Above, you mean OR not AND. Example of AND: 110 & 011 == 010 which is neither of the things you're looking for.

For OR, just have 2 cases without the break on the 1st. Eg:

case 'a':
case 'A':
// do stuff
break;

The above are all excellent answers. I just wanted to add that when there are multiple characters to check against, an if-else might turn out better since you could instead write the following.

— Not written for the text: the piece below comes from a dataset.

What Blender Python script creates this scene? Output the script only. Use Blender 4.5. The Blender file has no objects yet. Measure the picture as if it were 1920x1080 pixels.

// switch on vowels, digits, punctuation, or consonants
char c; // assign some character to 'c'
if ("aeiouAEIOU".indexOf(c) != -1) {
// handle vowel case
} else if ("!@#$%,.".indexOf(c) != -1) {
// handle punctuation case
} else if ("0123456789".indexOf(c) != -1) {
// handle digit case
} else {
// handle consonant case, assuming other characters are not possible
}

Of course, if this gets any more complicated, I'd recommend a regex matcher.

From what I understand about your question, before passing the character into the switch statement, you can convert it to lowercase. So you don't have to worry about upper cases because they are automatically converted to lower case. For that you need to use the below function:

Character.toLowerCase(c);

Observations on an interesting Switch case trap --> fall through of switch

"The break statements are necessary because without them, statements in switch blocks fall through:" Java Doc's example

Snippet of consecutive case without break:

    char c = 'A';/* switch with lower case */;
switch(c) {
case 'a':
System.out.println("a");
case 'A':
System.out.println("A");
break;
}

O/P for this case is:

A

But if you change value of c, i.e., char c = 'a';, then this get interesting.

O/P for this case is:

a A

Even though the 2nd case test fails, program goes onto print A, due to missing break which causes switch to treat the rest of the code as a block. All statements after the matching case label are executed in sequence.

Enhanced switch/ case / Switch with arrows syntax (Since Java 13):

char c;
switch (c) {
case 'A', 'a' -> // c is either 'A' or 'a'.